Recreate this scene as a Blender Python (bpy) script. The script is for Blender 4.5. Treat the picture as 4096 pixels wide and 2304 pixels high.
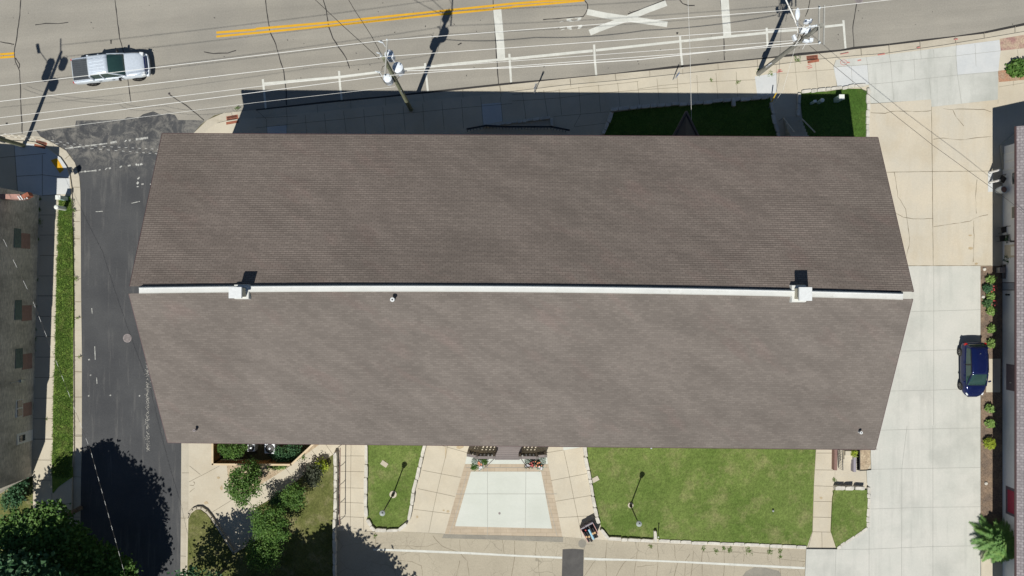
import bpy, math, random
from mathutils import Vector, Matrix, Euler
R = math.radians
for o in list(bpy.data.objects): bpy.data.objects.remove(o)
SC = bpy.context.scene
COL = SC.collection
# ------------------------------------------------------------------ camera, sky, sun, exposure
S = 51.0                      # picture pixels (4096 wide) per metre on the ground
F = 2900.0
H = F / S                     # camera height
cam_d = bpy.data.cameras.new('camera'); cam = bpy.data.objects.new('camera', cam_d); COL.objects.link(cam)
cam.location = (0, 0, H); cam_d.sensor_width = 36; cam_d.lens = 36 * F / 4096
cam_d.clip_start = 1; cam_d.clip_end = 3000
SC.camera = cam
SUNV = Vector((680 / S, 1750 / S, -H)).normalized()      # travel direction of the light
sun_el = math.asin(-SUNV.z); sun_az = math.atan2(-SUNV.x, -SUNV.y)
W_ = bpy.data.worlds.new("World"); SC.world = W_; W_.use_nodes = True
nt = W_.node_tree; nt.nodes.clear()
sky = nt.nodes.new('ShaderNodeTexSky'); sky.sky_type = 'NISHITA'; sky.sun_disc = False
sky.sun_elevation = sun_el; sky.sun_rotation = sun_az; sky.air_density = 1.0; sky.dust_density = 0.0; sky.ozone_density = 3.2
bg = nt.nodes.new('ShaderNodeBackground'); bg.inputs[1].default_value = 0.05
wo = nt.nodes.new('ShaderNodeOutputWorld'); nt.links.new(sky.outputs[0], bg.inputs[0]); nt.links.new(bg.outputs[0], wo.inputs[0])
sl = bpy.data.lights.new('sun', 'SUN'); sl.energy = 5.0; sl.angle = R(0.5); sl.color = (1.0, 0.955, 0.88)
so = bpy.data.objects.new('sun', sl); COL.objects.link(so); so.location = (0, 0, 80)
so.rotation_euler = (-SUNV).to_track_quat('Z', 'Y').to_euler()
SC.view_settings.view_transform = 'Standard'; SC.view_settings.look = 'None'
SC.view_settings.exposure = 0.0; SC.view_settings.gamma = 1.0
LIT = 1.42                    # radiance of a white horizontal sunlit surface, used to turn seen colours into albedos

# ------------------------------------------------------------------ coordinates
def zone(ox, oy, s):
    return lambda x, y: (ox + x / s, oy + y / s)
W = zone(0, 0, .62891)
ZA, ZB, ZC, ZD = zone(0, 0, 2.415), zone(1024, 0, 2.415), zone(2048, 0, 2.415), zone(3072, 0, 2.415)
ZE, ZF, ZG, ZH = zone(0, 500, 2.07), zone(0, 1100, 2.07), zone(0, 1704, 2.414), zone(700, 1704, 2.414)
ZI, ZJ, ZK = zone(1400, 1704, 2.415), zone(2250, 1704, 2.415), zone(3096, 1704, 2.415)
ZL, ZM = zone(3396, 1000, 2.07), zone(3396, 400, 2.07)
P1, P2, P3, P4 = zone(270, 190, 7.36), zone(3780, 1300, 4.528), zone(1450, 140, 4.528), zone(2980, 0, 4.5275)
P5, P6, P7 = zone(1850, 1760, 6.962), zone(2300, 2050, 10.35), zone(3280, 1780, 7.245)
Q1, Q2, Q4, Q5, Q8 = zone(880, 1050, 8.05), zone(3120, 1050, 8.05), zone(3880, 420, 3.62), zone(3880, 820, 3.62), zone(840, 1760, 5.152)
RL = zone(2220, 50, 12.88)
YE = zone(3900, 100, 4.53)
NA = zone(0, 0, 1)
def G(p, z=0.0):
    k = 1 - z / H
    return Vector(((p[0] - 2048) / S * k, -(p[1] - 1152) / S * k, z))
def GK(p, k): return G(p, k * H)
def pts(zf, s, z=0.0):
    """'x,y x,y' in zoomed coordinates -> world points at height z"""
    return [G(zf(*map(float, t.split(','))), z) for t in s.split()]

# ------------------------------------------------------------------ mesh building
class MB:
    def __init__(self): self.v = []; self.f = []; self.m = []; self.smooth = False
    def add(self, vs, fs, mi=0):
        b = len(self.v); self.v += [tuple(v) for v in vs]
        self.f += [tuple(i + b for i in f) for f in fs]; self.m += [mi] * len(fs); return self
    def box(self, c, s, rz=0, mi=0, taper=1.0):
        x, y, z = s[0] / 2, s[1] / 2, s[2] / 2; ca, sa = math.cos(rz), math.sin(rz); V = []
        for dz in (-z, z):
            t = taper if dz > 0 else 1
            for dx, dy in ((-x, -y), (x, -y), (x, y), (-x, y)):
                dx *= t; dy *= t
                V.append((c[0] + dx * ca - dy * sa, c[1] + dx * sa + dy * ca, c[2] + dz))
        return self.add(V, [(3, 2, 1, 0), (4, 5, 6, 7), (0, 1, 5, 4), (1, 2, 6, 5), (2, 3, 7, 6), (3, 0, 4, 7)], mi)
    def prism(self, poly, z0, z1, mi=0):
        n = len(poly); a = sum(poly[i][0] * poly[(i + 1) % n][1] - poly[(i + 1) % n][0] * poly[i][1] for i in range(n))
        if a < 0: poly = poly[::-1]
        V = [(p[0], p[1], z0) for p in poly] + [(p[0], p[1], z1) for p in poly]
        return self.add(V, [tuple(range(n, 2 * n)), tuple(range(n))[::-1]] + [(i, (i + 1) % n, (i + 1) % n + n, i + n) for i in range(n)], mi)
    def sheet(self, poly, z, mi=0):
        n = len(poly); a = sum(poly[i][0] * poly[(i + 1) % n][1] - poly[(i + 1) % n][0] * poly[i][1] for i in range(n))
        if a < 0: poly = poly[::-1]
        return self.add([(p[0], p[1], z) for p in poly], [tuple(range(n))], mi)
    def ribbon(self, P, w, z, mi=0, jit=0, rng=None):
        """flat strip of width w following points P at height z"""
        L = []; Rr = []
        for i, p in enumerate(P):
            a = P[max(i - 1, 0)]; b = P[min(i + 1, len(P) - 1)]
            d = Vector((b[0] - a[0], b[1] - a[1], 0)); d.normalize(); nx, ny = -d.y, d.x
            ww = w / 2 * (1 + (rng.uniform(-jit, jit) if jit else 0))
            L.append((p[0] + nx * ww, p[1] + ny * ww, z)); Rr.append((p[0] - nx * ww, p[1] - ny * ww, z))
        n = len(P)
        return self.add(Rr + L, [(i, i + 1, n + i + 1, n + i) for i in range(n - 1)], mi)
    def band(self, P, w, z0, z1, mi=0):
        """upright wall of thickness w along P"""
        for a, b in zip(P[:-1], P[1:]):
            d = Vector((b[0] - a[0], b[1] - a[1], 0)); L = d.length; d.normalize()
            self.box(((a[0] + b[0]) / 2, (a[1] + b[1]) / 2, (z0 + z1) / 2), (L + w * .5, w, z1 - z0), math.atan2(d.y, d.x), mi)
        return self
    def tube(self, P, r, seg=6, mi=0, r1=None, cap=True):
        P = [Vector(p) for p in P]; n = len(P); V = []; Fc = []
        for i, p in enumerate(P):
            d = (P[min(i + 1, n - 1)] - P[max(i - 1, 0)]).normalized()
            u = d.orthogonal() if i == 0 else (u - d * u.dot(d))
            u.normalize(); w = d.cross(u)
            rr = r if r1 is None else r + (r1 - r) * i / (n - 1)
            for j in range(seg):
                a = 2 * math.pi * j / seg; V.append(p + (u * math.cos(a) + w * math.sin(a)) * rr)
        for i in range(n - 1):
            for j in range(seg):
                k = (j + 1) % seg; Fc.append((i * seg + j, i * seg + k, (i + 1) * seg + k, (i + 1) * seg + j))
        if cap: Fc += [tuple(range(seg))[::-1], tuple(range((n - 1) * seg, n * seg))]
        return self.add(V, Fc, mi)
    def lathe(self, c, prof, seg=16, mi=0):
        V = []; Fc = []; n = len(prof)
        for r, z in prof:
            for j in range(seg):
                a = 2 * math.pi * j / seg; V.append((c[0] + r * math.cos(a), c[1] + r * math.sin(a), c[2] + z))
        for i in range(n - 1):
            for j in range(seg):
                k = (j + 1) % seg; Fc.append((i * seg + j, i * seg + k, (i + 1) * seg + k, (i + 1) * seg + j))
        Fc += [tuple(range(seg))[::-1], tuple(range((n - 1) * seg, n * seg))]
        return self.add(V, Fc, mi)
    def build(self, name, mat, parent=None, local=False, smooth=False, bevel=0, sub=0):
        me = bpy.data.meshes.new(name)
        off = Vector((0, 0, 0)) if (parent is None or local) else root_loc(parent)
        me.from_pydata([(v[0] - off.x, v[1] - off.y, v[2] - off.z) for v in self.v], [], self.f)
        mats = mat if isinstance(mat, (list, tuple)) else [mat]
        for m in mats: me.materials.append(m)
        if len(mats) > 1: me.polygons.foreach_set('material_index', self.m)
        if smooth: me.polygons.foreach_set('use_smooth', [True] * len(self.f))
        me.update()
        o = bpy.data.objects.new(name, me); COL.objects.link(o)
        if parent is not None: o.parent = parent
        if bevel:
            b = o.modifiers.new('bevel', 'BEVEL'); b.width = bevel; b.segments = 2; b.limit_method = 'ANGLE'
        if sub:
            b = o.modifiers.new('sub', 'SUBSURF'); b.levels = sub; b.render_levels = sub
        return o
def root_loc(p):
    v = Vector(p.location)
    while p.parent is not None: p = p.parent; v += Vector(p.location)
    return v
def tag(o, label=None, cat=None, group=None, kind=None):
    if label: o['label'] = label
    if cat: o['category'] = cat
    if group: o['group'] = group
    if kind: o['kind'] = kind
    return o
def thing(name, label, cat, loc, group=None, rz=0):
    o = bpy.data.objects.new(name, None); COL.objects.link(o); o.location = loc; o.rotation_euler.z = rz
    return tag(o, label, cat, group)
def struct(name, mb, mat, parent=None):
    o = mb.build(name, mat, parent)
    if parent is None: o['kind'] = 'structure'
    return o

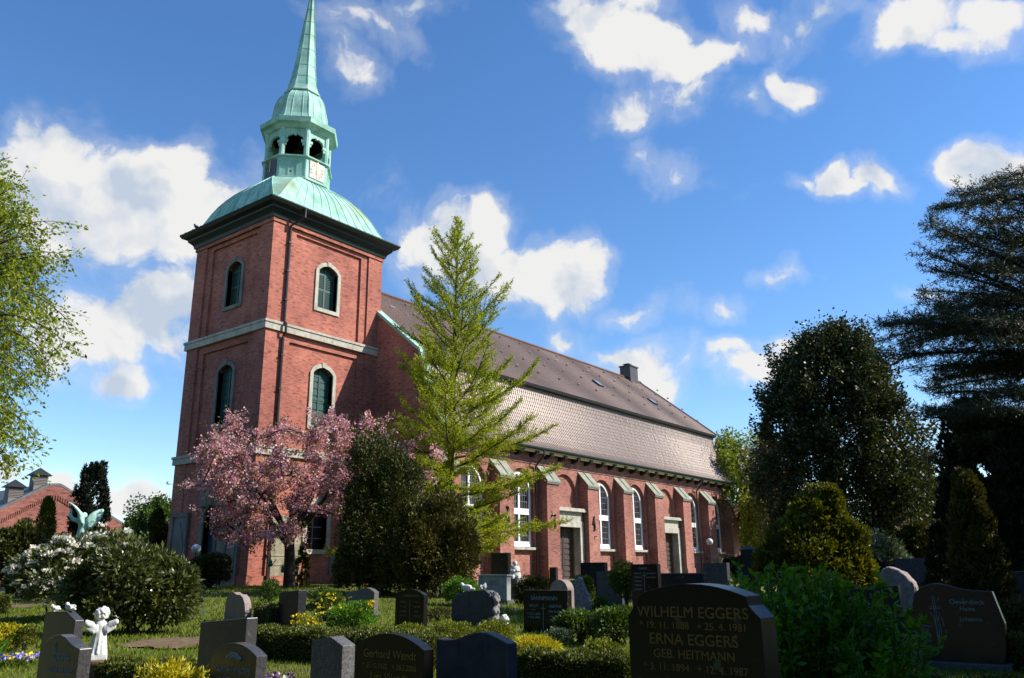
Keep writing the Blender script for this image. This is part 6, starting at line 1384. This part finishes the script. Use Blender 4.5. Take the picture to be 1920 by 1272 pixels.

_What is asked_
Show each line of the data that contains the string "pixels".

_Final result_
Recreate this scene as a Blender Python (bpy) script. The script is for Blender 4.5. Treat the picture as 4096 pixels wide and 2304 pixels high.
S = 51.0                      # picture pixels (4096 wide) per metre on the ground
Keep writing the Blender script for this image. This is part 6, starting at line 1384. This part finishes the script. Use Blender 4.5. Take the picture to be 1920 by 1272 pixels.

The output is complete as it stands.